O abaixo assinado pode ser acessado através do QR code presente no fim desta matéria.
Sentimento da comunidade
Giordani afirma que a decisão não deve afetar o turismo e a cultura italiana aqui no Brasil. “Muitos usam o passaporte italiano para visitar diversos países, menos a Itália. Precisa ter mais pertencimento as raízes, coisa que falta a muitos, especialmente aos jovens.
No Brasil, talvez alguns núcleos que enaltecem a cultura italiana com maior intensidade na cidadania italiana poderão ter dificuldades ou redução de suas atividades.
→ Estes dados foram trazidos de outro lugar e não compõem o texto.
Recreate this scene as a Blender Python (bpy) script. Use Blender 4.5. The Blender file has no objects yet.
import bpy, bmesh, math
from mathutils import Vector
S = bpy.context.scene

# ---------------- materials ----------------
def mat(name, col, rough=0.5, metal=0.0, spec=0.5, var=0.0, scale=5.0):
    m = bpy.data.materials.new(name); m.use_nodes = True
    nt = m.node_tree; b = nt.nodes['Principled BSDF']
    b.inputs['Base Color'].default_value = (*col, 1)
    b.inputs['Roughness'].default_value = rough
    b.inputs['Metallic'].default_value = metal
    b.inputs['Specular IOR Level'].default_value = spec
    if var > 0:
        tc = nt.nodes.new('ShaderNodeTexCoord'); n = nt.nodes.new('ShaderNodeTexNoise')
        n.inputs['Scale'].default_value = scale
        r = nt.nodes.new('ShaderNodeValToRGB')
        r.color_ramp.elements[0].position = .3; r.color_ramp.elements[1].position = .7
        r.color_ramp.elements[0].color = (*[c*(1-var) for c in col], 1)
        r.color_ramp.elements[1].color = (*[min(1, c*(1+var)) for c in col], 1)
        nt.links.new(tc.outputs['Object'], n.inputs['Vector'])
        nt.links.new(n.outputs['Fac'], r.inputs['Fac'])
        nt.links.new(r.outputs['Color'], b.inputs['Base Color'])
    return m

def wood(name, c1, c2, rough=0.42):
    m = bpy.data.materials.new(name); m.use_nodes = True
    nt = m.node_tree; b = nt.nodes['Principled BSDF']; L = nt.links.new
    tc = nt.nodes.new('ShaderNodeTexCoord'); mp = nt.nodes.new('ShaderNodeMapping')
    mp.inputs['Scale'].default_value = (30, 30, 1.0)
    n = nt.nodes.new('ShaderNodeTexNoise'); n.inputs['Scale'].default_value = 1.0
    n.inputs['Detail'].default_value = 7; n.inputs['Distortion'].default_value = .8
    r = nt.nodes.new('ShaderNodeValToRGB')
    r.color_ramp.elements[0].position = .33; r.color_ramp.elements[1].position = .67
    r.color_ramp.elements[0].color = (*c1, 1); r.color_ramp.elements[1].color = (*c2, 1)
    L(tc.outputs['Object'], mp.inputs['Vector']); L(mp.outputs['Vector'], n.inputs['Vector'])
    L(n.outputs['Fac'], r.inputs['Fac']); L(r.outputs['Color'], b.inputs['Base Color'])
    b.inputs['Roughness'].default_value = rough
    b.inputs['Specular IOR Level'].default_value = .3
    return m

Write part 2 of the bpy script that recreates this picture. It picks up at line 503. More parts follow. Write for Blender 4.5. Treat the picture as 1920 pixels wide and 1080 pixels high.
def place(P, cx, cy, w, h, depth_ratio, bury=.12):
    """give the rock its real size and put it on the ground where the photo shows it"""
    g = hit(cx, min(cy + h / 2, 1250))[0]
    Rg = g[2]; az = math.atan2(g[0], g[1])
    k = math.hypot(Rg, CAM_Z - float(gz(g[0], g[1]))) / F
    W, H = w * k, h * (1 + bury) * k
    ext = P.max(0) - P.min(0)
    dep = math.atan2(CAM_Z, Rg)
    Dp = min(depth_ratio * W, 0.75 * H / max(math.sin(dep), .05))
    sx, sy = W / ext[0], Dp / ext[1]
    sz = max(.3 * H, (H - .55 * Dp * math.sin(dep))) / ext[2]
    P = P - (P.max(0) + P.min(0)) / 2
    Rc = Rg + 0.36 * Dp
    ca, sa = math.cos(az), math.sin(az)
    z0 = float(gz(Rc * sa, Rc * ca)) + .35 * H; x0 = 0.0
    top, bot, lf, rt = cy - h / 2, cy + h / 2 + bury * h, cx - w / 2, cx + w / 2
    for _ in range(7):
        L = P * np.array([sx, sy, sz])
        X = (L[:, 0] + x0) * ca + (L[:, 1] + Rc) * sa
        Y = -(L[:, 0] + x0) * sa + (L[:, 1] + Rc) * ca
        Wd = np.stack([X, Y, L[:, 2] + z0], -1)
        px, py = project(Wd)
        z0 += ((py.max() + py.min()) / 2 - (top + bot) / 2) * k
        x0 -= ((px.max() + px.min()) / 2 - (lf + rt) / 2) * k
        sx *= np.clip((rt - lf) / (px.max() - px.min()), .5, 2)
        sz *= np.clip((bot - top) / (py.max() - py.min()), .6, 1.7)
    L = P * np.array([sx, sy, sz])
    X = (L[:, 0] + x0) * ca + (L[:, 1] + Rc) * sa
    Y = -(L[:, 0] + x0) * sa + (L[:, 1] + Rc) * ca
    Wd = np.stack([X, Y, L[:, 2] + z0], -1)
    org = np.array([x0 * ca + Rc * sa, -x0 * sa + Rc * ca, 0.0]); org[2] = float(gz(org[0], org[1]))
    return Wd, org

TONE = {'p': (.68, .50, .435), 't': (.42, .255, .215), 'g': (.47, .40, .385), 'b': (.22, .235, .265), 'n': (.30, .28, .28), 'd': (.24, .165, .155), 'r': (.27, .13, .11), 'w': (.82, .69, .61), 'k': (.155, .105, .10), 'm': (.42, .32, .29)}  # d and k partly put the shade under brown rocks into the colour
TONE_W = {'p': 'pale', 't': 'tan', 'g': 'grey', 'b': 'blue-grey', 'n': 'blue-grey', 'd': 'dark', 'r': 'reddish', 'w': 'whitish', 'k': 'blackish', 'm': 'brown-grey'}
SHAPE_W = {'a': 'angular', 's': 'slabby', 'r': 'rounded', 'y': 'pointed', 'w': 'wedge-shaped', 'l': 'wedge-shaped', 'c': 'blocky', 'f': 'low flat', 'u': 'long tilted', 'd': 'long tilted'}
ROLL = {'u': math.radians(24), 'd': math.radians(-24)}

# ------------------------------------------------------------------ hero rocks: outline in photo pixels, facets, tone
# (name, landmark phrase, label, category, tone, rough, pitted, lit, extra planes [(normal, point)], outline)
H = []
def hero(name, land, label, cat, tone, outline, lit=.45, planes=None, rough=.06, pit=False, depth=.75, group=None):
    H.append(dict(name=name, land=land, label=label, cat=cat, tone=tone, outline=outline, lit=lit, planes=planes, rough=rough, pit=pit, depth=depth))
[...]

Mas no geral, quem abraça a cultura, as origens e tradições, não abandona o posto na primeira onda”, finaliza.
Para o Comitato degli Italiani all’Estero Rio Grande do Sul, a situação mostra o desrespeito do país pelos seus descendentes, já que situação similar só ocorreu, justamente, quando os italianos precisaram buscar uma nova pátria. “Assim, nos sentimos agora, novamente. O ‘jus sanguinis’ nos conecta às nossas origens, e talvez na Itália eles não saibam como as preservamos. Isso está representado na nossa fé, na nossa gastronomia, na nossa vitivinicultura, no nosso jeito de ser e até na nossa fala. O nosso ‘talian’ é uma língua única, surgida da mistura de culturas, de dialetos do norte, italiano e do português, reconhecido pelo Instituto do Patrimônio Histórico e Artístico Nacional (Iphan) como Patrimônio Cultural Imaterial e Língua de Referência Cultural Brasileira”, afirma a instituição.
A entidade defende ainda que, se há necessidade de reforma, que esta envolvo um debate democrático entre todos os descendentes, presentes em vários países do mundo. “Somos os filhos, os netos, bisnetos e tataranetos de uma Itália que já foi nossa. Ao proibir tal continuidade, nos tiram a memória, a dignidade e a história. Que forma lamentável de nos aproximarmos da tão aguardada comemoração dos 150 anos da imigração italiana no Rio Grande do Sul, um belo presente para 4 milhões de descendentes no Estado e para os mais de 130 mil cidadãos que têm tolhido seu direito adquirido”, finaliza.